In Asia, the market has finally burst. Negative Chinese PMI data (private data, so it is not manipulated), which has caused a drop of 7.3% in the NIKKEI. The Japanese market has such a level of nervousness that the BOJ has had to inject liquidity to not run out of money in the short term. Even so, the Japanese bubble burst does not seem to follow a trend, so it can be a momentary thing.

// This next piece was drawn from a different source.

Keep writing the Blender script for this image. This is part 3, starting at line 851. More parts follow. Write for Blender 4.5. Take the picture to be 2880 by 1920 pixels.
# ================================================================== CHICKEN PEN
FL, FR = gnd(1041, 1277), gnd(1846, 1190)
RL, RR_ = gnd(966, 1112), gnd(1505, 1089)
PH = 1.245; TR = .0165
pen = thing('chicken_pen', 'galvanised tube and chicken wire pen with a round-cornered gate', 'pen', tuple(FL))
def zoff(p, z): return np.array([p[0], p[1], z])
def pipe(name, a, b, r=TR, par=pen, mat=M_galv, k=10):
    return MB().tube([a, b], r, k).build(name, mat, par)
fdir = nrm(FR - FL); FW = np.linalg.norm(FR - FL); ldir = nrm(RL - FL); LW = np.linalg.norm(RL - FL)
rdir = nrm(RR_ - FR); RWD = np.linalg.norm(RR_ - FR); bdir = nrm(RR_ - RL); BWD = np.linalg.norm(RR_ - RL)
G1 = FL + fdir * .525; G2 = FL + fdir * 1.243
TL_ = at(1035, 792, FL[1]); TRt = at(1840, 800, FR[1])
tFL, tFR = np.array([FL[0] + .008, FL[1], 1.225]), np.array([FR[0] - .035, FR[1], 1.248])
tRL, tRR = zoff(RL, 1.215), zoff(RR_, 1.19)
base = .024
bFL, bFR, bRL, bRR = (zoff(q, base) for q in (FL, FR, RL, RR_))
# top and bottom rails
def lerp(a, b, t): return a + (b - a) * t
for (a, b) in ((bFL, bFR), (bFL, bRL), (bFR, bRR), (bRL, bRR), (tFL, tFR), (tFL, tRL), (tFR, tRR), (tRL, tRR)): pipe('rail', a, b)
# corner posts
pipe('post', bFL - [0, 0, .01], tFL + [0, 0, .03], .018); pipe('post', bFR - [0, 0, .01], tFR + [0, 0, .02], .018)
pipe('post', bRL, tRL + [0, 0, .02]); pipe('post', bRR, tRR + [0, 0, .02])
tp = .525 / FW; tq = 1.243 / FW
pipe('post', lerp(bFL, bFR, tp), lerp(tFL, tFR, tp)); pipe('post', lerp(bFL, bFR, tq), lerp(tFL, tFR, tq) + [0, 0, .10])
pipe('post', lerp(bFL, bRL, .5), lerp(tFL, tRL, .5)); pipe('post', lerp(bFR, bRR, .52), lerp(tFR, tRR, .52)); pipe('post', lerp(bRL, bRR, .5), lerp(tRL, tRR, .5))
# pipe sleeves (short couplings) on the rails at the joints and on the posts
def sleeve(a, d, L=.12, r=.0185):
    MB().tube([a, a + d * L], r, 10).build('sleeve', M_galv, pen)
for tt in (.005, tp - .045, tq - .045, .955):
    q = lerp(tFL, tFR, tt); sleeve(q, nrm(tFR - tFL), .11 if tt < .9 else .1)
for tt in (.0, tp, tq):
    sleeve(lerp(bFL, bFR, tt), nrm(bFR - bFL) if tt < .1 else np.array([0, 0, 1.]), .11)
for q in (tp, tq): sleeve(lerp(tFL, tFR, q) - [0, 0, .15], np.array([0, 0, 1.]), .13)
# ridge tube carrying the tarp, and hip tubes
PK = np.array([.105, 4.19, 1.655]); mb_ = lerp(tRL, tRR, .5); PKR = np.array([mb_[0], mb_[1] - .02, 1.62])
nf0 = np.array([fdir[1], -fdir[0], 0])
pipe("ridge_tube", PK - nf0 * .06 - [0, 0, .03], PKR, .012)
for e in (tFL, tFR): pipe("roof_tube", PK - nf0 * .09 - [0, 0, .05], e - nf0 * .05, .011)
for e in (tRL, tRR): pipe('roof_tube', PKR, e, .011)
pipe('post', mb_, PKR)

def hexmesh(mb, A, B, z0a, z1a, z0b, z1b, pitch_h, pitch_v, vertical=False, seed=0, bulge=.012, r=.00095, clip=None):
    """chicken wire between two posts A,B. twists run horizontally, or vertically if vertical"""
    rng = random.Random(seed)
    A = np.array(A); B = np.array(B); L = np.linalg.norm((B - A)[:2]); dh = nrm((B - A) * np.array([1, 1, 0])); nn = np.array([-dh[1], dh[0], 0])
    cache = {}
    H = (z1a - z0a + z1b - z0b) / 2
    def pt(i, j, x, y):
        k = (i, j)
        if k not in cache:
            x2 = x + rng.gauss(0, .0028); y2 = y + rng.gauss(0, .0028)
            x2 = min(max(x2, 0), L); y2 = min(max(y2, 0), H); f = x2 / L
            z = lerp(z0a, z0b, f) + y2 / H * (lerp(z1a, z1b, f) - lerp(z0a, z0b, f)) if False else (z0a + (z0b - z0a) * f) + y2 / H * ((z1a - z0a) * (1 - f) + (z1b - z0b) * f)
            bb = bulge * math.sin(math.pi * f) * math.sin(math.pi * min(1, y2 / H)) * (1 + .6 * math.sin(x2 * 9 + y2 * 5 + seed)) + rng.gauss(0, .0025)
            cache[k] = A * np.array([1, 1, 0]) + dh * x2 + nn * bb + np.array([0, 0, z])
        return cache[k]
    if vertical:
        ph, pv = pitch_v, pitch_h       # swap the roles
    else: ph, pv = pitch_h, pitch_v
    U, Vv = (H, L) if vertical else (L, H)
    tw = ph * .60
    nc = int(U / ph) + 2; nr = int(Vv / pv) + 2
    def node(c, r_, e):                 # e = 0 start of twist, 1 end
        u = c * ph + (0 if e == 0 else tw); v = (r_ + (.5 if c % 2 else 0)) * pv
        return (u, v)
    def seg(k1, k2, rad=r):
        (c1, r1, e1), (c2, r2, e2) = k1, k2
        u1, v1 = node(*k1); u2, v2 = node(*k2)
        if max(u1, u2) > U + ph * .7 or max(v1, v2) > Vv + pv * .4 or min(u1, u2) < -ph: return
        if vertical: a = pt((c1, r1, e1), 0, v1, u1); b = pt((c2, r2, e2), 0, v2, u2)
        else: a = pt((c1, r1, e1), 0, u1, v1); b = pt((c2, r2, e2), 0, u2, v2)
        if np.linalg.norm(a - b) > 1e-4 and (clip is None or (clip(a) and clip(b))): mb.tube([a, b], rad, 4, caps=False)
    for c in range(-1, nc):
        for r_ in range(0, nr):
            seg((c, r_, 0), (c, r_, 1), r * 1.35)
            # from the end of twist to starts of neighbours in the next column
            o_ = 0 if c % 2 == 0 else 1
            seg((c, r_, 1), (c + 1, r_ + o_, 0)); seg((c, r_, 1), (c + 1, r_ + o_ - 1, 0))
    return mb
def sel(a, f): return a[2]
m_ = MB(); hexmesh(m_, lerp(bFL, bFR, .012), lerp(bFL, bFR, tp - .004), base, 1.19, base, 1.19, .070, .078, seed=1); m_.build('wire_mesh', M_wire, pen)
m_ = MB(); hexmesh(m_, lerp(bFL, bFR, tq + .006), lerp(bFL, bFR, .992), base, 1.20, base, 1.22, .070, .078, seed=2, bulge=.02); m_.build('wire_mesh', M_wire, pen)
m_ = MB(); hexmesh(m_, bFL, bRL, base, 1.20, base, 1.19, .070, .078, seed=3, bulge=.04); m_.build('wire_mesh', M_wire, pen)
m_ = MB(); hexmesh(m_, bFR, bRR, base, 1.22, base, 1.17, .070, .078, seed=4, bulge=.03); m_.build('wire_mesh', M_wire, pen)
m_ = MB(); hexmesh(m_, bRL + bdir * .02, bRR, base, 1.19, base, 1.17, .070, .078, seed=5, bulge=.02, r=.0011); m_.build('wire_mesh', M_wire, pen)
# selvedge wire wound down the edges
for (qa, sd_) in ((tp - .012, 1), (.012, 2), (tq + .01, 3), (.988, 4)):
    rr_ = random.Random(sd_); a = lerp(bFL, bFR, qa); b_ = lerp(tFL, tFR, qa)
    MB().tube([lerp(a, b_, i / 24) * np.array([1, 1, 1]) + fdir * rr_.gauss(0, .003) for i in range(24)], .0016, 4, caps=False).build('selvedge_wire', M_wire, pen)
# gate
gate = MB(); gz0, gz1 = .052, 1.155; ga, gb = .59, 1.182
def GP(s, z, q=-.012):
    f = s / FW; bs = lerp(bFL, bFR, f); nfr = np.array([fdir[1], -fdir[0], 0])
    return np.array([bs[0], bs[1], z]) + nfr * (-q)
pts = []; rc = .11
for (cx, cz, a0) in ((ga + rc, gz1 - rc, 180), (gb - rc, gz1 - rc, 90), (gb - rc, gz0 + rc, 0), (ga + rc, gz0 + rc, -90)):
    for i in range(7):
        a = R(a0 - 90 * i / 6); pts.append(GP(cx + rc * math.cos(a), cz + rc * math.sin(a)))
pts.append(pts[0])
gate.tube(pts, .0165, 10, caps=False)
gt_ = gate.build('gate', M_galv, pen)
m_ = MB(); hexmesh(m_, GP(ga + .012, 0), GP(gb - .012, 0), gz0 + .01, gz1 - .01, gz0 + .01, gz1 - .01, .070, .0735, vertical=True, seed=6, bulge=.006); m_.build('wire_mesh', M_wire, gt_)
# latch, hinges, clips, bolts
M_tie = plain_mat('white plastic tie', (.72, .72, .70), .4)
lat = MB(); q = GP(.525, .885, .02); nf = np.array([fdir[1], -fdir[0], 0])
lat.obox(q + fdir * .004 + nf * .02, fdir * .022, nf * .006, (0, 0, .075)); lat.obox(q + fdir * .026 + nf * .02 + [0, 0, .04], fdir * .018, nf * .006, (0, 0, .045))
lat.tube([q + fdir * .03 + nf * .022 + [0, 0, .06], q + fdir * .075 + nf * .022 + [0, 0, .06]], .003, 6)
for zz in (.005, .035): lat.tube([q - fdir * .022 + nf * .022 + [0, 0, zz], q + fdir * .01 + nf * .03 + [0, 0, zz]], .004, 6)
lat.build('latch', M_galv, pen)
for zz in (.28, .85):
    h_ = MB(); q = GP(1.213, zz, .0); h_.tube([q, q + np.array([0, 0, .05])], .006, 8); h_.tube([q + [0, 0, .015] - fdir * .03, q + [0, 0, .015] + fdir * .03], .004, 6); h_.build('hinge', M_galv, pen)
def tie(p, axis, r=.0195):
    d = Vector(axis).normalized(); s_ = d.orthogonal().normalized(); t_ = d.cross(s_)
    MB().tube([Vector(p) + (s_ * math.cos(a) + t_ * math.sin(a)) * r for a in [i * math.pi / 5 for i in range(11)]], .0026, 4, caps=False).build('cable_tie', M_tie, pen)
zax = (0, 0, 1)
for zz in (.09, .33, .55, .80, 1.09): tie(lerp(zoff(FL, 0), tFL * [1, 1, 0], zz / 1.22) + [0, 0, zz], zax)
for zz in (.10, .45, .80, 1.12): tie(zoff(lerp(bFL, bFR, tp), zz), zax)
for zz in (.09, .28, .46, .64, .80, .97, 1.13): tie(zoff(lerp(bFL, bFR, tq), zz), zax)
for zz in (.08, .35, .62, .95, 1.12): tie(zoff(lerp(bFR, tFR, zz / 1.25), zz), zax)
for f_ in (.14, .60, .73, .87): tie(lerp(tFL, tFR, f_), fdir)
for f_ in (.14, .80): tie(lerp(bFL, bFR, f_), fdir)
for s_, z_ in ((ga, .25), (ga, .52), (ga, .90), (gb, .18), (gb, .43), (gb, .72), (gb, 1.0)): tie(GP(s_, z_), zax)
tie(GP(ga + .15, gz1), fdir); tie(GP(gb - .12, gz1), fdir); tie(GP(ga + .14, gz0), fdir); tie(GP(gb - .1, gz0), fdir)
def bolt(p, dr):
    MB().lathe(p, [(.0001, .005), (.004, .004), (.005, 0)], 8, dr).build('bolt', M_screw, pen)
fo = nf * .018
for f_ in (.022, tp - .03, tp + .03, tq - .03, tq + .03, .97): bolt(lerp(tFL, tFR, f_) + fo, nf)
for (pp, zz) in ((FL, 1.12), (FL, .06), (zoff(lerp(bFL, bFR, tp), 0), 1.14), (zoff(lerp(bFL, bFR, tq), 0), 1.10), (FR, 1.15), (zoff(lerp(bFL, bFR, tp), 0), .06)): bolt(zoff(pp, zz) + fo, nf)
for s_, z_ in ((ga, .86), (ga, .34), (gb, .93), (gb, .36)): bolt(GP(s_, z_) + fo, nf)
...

For today's session I expect a sharp correction of the market, but depending on macro data, especially in the U.S., which might change the trend in the short term or at least reduce the expected fall in the opening. For the medium and long term I continue to expect a bullish continuation. As I have discussed in various reports, the falls are always stronger than the rises.



INDICES:


S&P 500

After the troubles yesterday, which has led the American index to suffer setbacks, it presents a very interesting technical aspect. We see the price, after maximums yesterday, has dropped sharply to slow in the average of 14 sessions. Despite these setbacks, quite common in the SP500, I strongly believe that we must evaluate this as a short-term correction, and the index may attack new highs in coming days.



Dax 30

Like the other European markets, the German index opened downwards with a gap of nearly 70 points. As I said yesterday, the DAX had some bearish divergences that could make a correction. Despite these factors, and although the index has gone down the average of 50 sessions, I do not believe it is appropriate to say the index has a long term bearish trend. However, pay attention to the support of 8141,6 points given by the Fibonacci.



Ibex 35

As for the technical aspect of the Ibex, I warned about a key support in 8377 points, which was drilled yesterday and largely confirmed by the opening this morning. We must be careful, therefore, to fluctuations in the coming days because we have an active downside target of 8,130 points, with all the indicators pointing downward, which can make us confirm the bearish scenario in the short term.